La satisfaction d’une grande majorité de consommateurs qui veut que les boutiques se renouvellent constamment passe aussi par la création d’espace éphémères, de pop-up stores. L’un des plus surprenants est bourré de technologie et a été dévoilé à Chicago il y a plus de deux ans déjà. Baptisé ShopWithMe il se présente comme un «pod» autoportant et high-tech qui peut héberger simultanément plusieurs marques ou concepts. Chaque «pod» dispose de quatre espaces pouvant ainsi accueillir jusqu’à dix marques reliées par une passerelle. À l’intérieur, le design est ultramoderne, avec un plafond en thermoplastique blanc incurvé, des écrans tactiles, et un dôme central avec un environnement de réalité virtuelle pour accueillir des démonstrations sur l’une des marques présentes. Ce «magasin du futur» offre des murs d’affichage numériques personnalisables, des cabines d’essayage connectées qui descendent du plafond pour entourer le client, et créer ainsi un espace privé sur demande. Tous les articles sont dotés d’étiquettes RFID. L’espace est entièrement équipé de la technologie Rain FRID fournie par Impinj et l’expérience digitale est apportée par Inmotion.
En France aussi, les enseignes s’activent pour étonner les clients et rendre leur expérience d’achat en magasin « sans points de friction » grâce aux innovations technologiques. Etam mise ainsi sur la technologie RFID pour digitaliser ses 450 boutiques d’ici cette fin d’année. L’objectif est d’avoir une vue parfaite des stocks et de préparer le commerce de demain avec, par exemple, le paiement sans passer par la caisse.

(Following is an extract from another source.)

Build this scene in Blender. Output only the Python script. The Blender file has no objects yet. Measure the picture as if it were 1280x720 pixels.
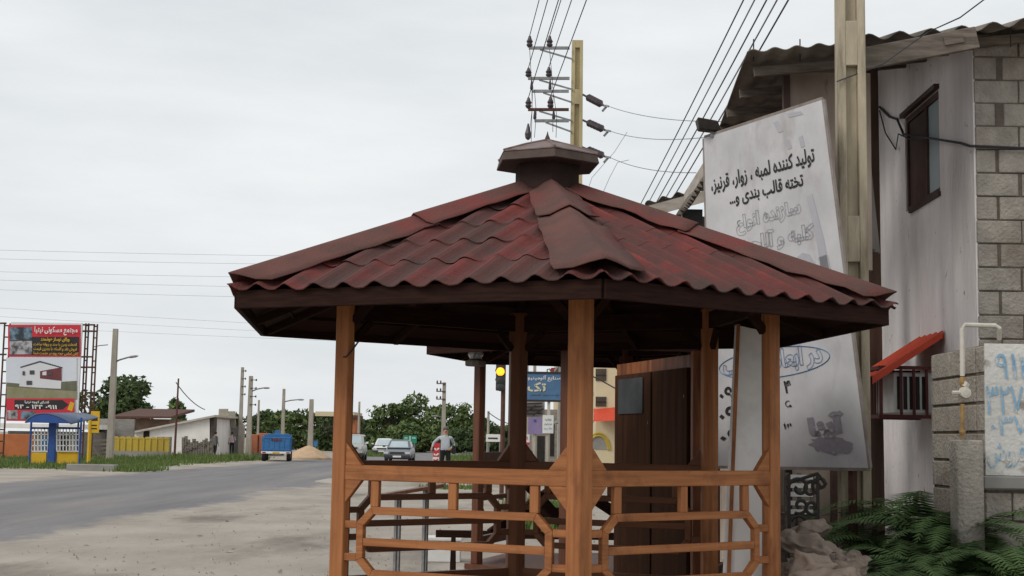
import bpy, math, random, unicodedata
from math import sin, cos, pi, radians, sqrt, atan2
from mathutils import Vector, Matrix, noise as mnoise

# ------------------------------------------------------------------ camera, sky, sun, exposure
SC = bpy.context.scene
COL = SC.collection
FPX, TH, RO, CAMH = 1750.0, 0.1073, 0.0162, 1.6
cam_d = bpy.data.cameras.new('camera')
cam = bpy.data.objects.new('camera', cam_d)
COL.objects.link(cam)
cam_d.sensor_width = 36.0
cam_d.lens = FPX / 1280 * 36.0
cam_d.clip_start = 0.1
cam_d.clip_end = 3000
cam.matrix_world = Matrix.Translation((0, 0, CAMH)) @ Matrix.Rotation(pi / 2 + TH, 4, 'X') @ Matrix.Rotation(RO, 4, 'Z')
SC.camera = cam

SUN_EL, SUN_AZ = radians(38), radians(232)     # azimuth clockwise from +Y: the veiled sun stands behind and left of the viewer
world = bpy.data.worlds.new('World')
SC.world = world
world.use_nodes = True
nt = world.node_tree
bg = nt.nodes['Background']
sky = nt.nodes.new('ShaderNodeTexSky')
sky.sky_type = 'NISHITA'
sky.sun_disc = False
sky.sun_elevation = SUN_EL
sky.sun_rotation = SUN_AZ
sky.dust_density = 3.0
tc = nt.nodes.new('ShaderNodeTexCoord')
mp = nt.nodes.new('ShaderNodeMapping')
mp.inputs['Scale'].default_value = (1.0, 1.0, 4.5)
nz = nt.nodes.new('ShaderNodeTexNoise')
nz.inputs['Scale'].default_value = 3.2
nz.inputs['Detail'].default_value = 6
nz.inputs['Roughness'].default_value = 0.55
rp = nt.nodes.new('ShaderNodeValToRGB')
rp.color_ramp.elements[0].position = 0.32
rp.color_ramp.elements[0].color = (7.5, 7.85, 8.1, 1)
rp.color_ramp.elements[1].position = 0.68
rp.color_ramp.elements[1].color = (9.0, 9.25, 9.35, 1)
mx = nt.nodes.new('ShaderNodeMixRGB')
mx.inputs[0].default_value = 0.95
nt.links.new(tc.outputs['Generated'], mp.inputs['Vector'])
nt.links.new(mp.outputs['Vector'], nz.inputs['Vector'])
nt.links.new(nz.outputs['Fac'], rp.inputs['Fac'])
nt.links.new(sky.outputs['Color'], mx.inputs[1])
nt.links.new(rp.outputs['Color'], mx.inputs[2])
nt.links.new(mx.outputs['Color'], bg.inputs['Color'])
bg.inputs['Strength'].default_value = 0.1

sun_d = bpy.data.lights.new('sun', 'SUN')
sun = bpy.data.objects.new('sun', sun_d)
COL.objects.link(sun)
sun_d.energy = 1.5
sun_d.angle = radians(25)
sun_d.color = (1.0, 0.96, 0.9)
sv = Vector((sin(SUN_AZ) * cos(SUN_EL), cos(SUN_AZ) * cos(SUN_EL), sin(SUN_EL)))
sun.rotation_euler = sv.to_track_quat('Z', 'Y').to_euler()
SC.view_settings.view_transform = 'Standard'
SC.view_settings.look = 'None'
SC.view_settings.exposure = 0.0
SC.view_settings.gamma = 1.0
SC.view_settings.use_curve_mapping = False

# ------------------------------------------------------------------ measuring helpers (photo pixel + distance -> point)
def ray(px, py):
    u, v = px - 640.0, 360.0 - py
    u0 = u * cos(RO) - v * sin(RO)
    v0 = u * sin(RO) + v * cos(RO)
    return Vector((u0, FPX * cos(TH) - v0 * sin(TH), FPX * sin(TH) + v0 * cos(TH)))

def at(px, py, Y):
    d = ray(px, py)
    d = d * (Y / d.y)
    return Vector((d.x, d.y, d.z + CAMH))

def gd(px, py, z=0.0):
    d = ray(px, py)
    k = (z - CAMH) / d.z
    return Vector((d.x * k, d.y * k, z))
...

« Le client va vouloir en magasin la même simplicité de paiement qu’il trouve en commandant son taxi Uber »,
estime Jean Bernard Della Chiesa, cofondateur de Scrambled et directeur de l’innovation du groupe Etam. Après huit mois de développement, l’enseigne s’apprête à dévoiler dans quelques jours son prototype de paiement via un sas en sortie de magasin équipé d’antennes de détection RFID. Le client qui sort de la boutique avec ses achats sera automatiquement débité.